## Task to carry out
Please output every line of the material as it stands, without the pictures.

## Source excerpt
start

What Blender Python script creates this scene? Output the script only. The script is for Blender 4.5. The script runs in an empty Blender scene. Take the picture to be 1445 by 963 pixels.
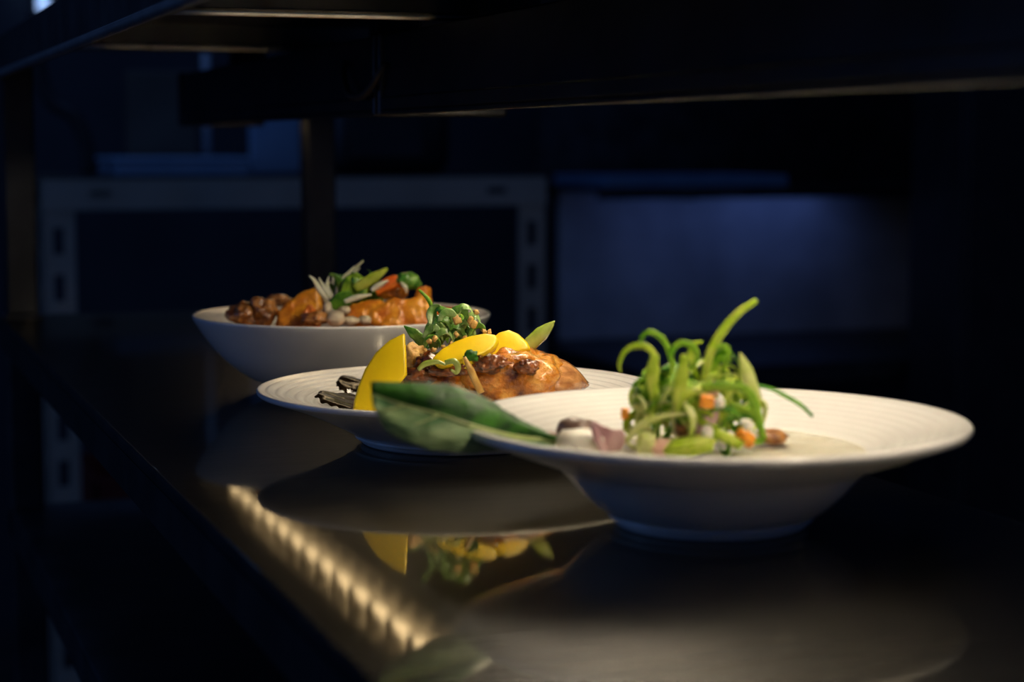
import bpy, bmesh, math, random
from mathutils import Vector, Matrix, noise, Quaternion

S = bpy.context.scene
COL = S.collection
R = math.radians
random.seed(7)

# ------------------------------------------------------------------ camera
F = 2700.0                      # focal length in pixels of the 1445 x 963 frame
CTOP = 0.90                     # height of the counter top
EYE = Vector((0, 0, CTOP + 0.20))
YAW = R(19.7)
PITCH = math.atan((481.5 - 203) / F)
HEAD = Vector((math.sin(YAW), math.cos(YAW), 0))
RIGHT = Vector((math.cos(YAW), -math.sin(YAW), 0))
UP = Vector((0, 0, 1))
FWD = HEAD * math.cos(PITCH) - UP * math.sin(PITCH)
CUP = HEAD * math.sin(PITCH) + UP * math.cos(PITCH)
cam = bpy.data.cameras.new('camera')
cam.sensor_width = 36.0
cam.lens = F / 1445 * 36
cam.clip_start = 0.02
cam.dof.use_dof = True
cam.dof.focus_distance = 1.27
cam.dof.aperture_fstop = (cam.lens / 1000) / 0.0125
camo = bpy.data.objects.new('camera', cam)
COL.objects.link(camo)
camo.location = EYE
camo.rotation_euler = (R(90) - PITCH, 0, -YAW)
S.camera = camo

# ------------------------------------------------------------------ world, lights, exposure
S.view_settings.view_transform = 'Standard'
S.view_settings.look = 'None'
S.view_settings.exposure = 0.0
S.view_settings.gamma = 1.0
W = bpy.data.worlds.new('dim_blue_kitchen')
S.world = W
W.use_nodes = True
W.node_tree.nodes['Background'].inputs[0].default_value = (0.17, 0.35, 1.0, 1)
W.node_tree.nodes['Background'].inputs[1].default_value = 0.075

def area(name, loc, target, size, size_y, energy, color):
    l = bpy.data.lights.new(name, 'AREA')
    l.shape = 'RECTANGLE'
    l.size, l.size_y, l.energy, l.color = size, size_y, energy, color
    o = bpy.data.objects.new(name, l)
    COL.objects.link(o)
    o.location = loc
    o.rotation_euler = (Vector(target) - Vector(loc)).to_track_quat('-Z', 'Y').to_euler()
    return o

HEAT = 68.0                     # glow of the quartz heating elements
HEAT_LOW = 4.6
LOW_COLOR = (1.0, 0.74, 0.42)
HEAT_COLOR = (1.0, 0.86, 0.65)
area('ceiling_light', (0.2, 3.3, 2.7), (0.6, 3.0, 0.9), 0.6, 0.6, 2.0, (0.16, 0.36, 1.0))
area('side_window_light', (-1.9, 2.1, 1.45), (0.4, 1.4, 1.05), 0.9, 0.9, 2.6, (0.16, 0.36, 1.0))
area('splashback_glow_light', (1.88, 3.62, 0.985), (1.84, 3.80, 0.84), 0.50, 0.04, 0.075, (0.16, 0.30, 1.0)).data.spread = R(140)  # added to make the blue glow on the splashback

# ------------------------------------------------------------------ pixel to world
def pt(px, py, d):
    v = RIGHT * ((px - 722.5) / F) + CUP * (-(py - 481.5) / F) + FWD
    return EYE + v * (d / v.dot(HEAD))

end

## Written answer
What Blender Python script creates this scene? Output the script only. The script is for Blender 4.5. The script runs in an empty Blender scene. Take the picture to be 1445 by 963 pixels.
import bpy, bmesh, math, random
from mathutils import Vector, Matrix, noise, Quaternion

S = bpy.context.scene
COL = S.collection
R = math.radians
random.seed(7)

# ------------------------------------------------------------------ camera
F = 2700.0                      # focal length in pixels of the 1445 x 963 frame
CTOP = 0.90                     # height of the counter top
EYE = Vector((0, 0, CTOP + 0.20))
YAW = R(19.7)
PITCH = math.atan((481.5 - 203) / F)
HEAD = Vector((math.sin(YAW), math.cos(YAW), 0))
RIGHT = Vector((math.cos(YAW), -math.sin(YAW), 0))
UP = Vector((0, 0, 1))
FWD = HEAD * math.cos(PITCH) - UP * math.sin(PITCH)
CUP = HEAD * math.sin(PITCH) + UP * math.cos(PITCH)
cam = bpy.data.cameras.new('camera')
cam.sensor_width = 36.0
cam.lens = F / 1445 * 36
cam.clip_start = 0.02
cam.dof.use_dof = True
cam.dof.focus_distance = 1.27
cam.dof.aperture_fstop = (cam.lens / 1000) / 0.0125
camo = bpy.data.objects.new('camera', cam)
COL.objects.link(camo)
camo.location = EYE
camo.rotation_euler = (R(90) - PITCH, 0, -YAW)
S.camera = camo

# ------------------------------------------------------------------ world, lights, exposure
S.view_settings.view_transform = 'Standard'
S.view_settings.look = 'None'
S.view_settings.exposure = 0.0
S.view_settings.gamma = 1.0
W = bpy.data.worlds.new('dim_blue_kitchen')
S.world = W
W.use_nodes = True
W.node_tree.nodes['Background'].inputs[0].default_value = (0.17, 0.35, 1.0, 1)
W.node_tree.nodes['Background'].inputs[1].default_value = 0.075

def area(name, loc, target, size, size_y, energy, color):
    l = bpy.data.lights.new(name, 'AREA')
    l.shape = 'RECTANGLE'
    l.size, l.size_y, l.energy, l.color = size, size_y, energy, color
    o = bpy.data.objects.new(name, l)
    COL.objects.link(o)
    o.location = loc
    o.rotation_euler = (Vector(target) - Vector(loc)).to_track_quat('-Z', 'Y').to_euler()
    return o

HEAT = 68.0                     # glow of the quartz heating elements
HEAT_LOW = 4.6
LOW_COLOR = (1.0, 0.74, 0.42)
HEAT_COLOR = (1.0, 0.86, 0.65)
area('ceiling_light', (0.2, 3.3, 2.7), (0.6, 3.0, 0.9), 0.6, 0.6, 2.0, (0.16, 0.36, 1.0))
area('side_window_light', (-1.9, 2.1, 1.45), (0.4, 1.4, 1.05), 0.9, 0.9, 2.6, (0.16, 0.36, 1.0))
area('splashback_glow_light', (1.88, 3.62, 0.985), (1.84, 3.80, 0.84), 0.50, 0.04, 0.075, (0.16, 0.30, 1.0)).data.spread = R(140)  # added to make the blue glow on the splashback

# ------------------------------------------------------------------ pixel to world
def pt(px, py, d):
    v = RIGHT * ((px - 722.5) / F) + CUP * (-(py - 481.5) / F) + FWD
    return EYE + v * (d / v.dot(HEAD))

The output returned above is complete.